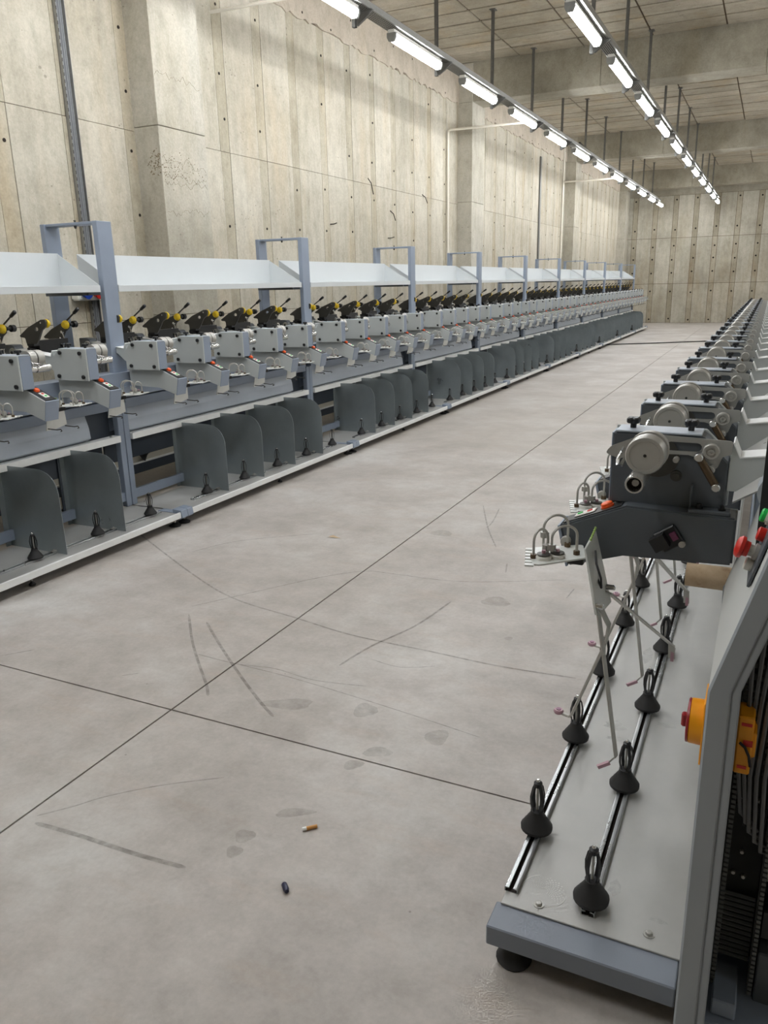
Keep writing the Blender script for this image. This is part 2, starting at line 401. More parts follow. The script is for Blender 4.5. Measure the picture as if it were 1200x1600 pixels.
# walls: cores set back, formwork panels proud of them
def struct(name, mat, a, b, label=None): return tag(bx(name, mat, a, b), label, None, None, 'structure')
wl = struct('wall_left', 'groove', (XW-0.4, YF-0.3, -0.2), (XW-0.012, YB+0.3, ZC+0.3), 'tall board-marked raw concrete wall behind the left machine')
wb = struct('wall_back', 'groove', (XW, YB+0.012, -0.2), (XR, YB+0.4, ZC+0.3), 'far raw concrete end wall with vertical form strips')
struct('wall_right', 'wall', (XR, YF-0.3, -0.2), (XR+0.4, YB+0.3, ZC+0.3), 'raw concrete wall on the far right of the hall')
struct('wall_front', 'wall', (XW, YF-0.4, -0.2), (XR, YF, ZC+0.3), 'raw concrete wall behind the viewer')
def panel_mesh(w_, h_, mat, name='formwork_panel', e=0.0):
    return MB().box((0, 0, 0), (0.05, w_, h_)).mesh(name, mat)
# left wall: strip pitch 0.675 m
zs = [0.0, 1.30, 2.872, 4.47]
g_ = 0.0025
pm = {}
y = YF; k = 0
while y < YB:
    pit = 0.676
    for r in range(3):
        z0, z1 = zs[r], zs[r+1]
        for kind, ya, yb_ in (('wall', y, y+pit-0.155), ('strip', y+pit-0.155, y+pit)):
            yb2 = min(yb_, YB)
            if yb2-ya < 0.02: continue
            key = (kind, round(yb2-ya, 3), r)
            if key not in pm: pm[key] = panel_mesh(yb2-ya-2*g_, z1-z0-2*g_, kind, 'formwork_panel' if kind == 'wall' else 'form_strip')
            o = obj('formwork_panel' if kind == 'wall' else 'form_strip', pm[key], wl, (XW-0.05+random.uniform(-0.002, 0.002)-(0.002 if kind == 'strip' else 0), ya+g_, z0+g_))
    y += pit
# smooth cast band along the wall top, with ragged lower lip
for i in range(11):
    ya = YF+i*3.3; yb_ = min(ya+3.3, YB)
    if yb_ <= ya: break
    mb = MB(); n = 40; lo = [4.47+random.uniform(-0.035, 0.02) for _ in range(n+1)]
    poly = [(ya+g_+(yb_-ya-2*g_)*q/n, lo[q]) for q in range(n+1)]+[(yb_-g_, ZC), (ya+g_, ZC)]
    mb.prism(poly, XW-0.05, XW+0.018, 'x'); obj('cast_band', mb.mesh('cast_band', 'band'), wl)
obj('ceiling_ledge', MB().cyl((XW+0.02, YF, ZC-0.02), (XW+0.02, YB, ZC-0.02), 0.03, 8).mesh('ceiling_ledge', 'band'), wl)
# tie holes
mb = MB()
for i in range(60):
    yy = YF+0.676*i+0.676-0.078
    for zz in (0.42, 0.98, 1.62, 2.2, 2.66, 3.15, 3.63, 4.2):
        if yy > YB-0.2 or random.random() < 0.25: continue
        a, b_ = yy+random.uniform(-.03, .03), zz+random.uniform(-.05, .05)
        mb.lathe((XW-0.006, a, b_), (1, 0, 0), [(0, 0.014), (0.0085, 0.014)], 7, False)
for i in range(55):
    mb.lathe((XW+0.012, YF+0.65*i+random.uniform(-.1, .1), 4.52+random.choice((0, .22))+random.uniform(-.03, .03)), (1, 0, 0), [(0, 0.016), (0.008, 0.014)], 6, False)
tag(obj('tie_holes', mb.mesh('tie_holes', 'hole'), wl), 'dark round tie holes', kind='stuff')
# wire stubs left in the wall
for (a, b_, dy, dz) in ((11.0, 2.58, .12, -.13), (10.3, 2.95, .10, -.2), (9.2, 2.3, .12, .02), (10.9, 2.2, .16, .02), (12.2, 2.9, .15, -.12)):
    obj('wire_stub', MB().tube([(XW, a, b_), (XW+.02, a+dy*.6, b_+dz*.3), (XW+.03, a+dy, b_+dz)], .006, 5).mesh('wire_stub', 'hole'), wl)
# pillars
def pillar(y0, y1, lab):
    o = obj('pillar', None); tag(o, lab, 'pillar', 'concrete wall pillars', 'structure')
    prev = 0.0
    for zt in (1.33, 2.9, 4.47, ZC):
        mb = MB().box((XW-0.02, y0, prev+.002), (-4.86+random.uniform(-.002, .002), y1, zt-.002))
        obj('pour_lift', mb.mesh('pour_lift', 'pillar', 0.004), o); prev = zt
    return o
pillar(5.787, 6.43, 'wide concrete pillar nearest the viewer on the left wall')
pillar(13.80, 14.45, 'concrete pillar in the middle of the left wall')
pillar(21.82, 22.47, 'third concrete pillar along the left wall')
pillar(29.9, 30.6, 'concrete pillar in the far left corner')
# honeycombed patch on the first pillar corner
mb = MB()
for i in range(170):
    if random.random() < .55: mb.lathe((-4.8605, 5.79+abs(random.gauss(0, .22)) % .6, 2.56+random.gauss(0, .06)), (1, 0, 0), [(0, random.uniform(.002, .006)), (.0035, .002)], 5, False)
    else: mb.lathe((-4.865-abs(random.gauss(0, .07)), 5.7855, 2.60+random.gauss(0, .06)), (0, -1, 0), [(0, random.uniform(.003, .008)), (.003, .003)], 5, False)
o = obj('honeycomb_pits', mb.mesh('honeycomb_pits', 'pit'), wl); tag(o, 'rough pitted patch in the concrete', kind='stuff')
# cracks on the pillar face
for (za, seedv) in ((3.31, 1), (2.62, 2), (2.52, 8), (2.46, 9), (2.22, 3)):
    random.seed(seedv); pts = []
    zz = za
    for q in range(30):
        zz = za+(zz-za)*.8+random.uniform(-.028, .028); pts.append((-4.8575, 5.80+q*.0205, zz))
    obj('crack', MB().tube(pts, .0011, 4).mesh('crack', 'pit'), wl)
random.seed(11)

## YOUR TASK
Extract the full listing exactly, with the pictures left out.

## THE SOLUTION
Keep writing the Blender script for this image. This is part 2, starting at line 401. More parts follow. The script is for Blender 4.5. Measure the picture as if it were 1200x1600 pixels.
# walls: cores set back, formwork panels proud of them
def struct(name, mat, a, b, label=None): return tag(bx(name, mat, a, b), label, None, None, 'structure')
wl = struct('wall_left', 'groove', (XW-0.4, YF-0.3, -0.2), (XW-0.012, YB+0.3, ZC+0.3), 'tall board-marked raw concrete wall behind the left machine')
wb = struct('wall_back', 'groove', (XW, YB+0.012, -0.2), (XR, YB+0.4, ZC+0.3), 'far raw concrete end wall with vertical form strips')
struct('wall_right', 'wall', (XR, YF-0.3, -0.2), (XR+0.4, YB+0.3, ZC+0.3), 'raw concrete wall on the far right of the hall')
struct('wall_front', 'wall', (XW, YF-0.4, -0.2), (XR, YF, ZC+0.3), 'raw concrete wall behind the viewer')
def panel_mesh(w_, h_, mat, name='formwork_panel', e=0.0):
    return MB().box((0, 0, 0), (0.05, w_, h_)).mesh(name, mat)
# left wall: strip pitch 0.675 m
zs = [0.0, 1.30, 2.872, 4.47]
g_ = 0.0025
pm = {}
y = YF; k = 0
while y < YB:
    pit = 0.676
    for r in range(3):
        z0, z1 = zs[r], zs[r+1]
        for kind, ya, yb_ in (('wall', y, y+pit-0.155), ('strip', y+pit-0.155, y+pit)):
            yb2 = min(yb_, YB)
            if yb2-ya < 0.02: continue
            key = (kind, round(yb2-ya, 3), r)
            if key not in pm: pm[key] = panel_mesh(yb2-ya-2*g_, z1-z0-2*g_, kind, 'formwork_panel' if kind == 'wall' else 'form_strip')
            o = obj('formwork_panel' if kind == 'wall' else 'form_strip', pm[key], wl, (XW-0.05+random.uniform(-0.002, 0.002)-(0.002 if kind == 'strip' else 0), ya+g_, z0+g_))
    y += pit
# smooth cast band along the wall top, with ragged lower lip
for i in range(11):
    ya = YF+i*3.3; yb_ = min(ya+3.3, YB)
    if yb_ <= ya: break
    mb = MB(); n = 40; lo = [4.47+random.uniform(-0.035, 0.02) for _ in range(n+1)]
    poly = [(ya+g_+(yb_-ya-2*g_)*q/n, lo[q]) for q in range(n+1)]+[(yb_-g_, ZC), (ya+g_, ZC)]
    mb.prism(poly, XW-0.05, XW+0.018, 'x'); obj('cast_band', mb.mesh('cast_band', 'band'), wl)
obj('ceiling_ledge', MB().cyl((XW+0.02, YF, ZC-0.02), (XW+0.02, YB, ZC-0.02), 0.03, 8).mesh('ceiling_ledge', 'band'), wl)
# tie holes
mb = MB()
for i in range(60):
    yy = YF+0.676*i+0.676-0.078
    for zz in (0.42, 0.98, 1.62, 2.2, 2.66, 3.15, 3.63, 4.2):
        if yy > YB-0.2 or random.random() < 0.25: continue
        a, b_ = yy+random.uniform(-.03, .03), zz+random.uniform(-.05, .05)
        mb.lathe((XW-0.006, a, b_), (1, 0, 0), [(0, 0.014), (0.0085, 0.014)], 7, False)
for i in range(55):
    mb.lathe((XW+0.012, YF+0.65*i+random.uniform(-.1, .1), 4.52+random.choice((0, .22))+random.uniform(-.03, .03)), (1, 0, 0), [(0, 0.016), (0.008, 0.014)], 6, False)
tag(obj('tie_holes', mb.mesh('tie_holes', 'hole'), wl), 'dark round tie holes', kind='stuff')
# wire stubs left in the wall
for (a, b_, dy, dz) in ((11.0, 2.58, .12, -.13), (10.3, 2.95, .10, -.2), (9.2, 2.3, .12, .02), (10.9, 2.2, .16, .02), (12.2, 2.9, .15, -.12)):
    obj('wire_stub', MB().tube([(XW, a, b_), (XW+.02, a+dy*.6, b_+dz*.3), (XW+.03, a+dy, b_+dz)], .006, 5).mesh('wire_stub', 'hole'), wl)
# pillars
def pillar(y0, y1, lab):
    o = obj('pillar', None); tag(o, lab, 'pillar', 'concrete wall pillars', 'structure')
    prev = 0.0
    for zt in (1.33, 2.9, 4.47, ZC):
        mb = MB().box((XW-0.02, y0, prev+.002), (-4.86+random.uniform(-.002, .002), y1, zt-.002))
        obj('pour_lift', mb.mesh('pour_lift', 'pillar', 0.004), o); prev = zt
    return o
pillar(5.787, 6.43, 'wide concrete pillar nearest the viewer on the left wall')
pillar(13.80, 14.45, 'concrete pillar in the middle of the left wall')
pillar(21.82, 22.47, 'third concrete pillar along the left wall')
pillar(29.9, 30.6, 'concrete pillar in the far left corner')
# honeycombed patch on the first pillar corner
mb = MB()
for i in range(170):
    if random.random() < .55: mb.lathe((-4.8605, 5.79+abs(random.gauss(0, .22)) % .6, 2.56+random.gauss(0, .06)), (1, 0, 0), [(0, random.uniform(.002, .006)), (.0035, .002)], 5, False)
    else: mb.lathe((-4.865-abs(random.gauss(0, .07)), 5.7855, 2.60+random.gauss(0, .06)), (0, -1, 0), [(0, random.uniform(.003, .008)), (.003, .003)], 5, False)
o = obj('honeycomb_pits', mb.mesh('honeycomb_pits', 'pit'), wl); tag(o, 'rough pitted patch in the concrete', kind='stuff')
# cracks on the pillar face
for (za, seedv) in ((3.31, 1), (2.62, 2), (2.52, 8), (2.46, 9), (2.22, 3)):
    random.seed(seedv); pts = []
    zz = za
    for q in range(30):
        zz = za+(zz-za)*.8+random.uniform(-.028, .028); pts.append((-4.8575, 5.80+q*.0205, zz))
    obj('crack', MB().tube(pts, .0011, 4).mesh('crack', 'pit'), wl)
random.seed(11)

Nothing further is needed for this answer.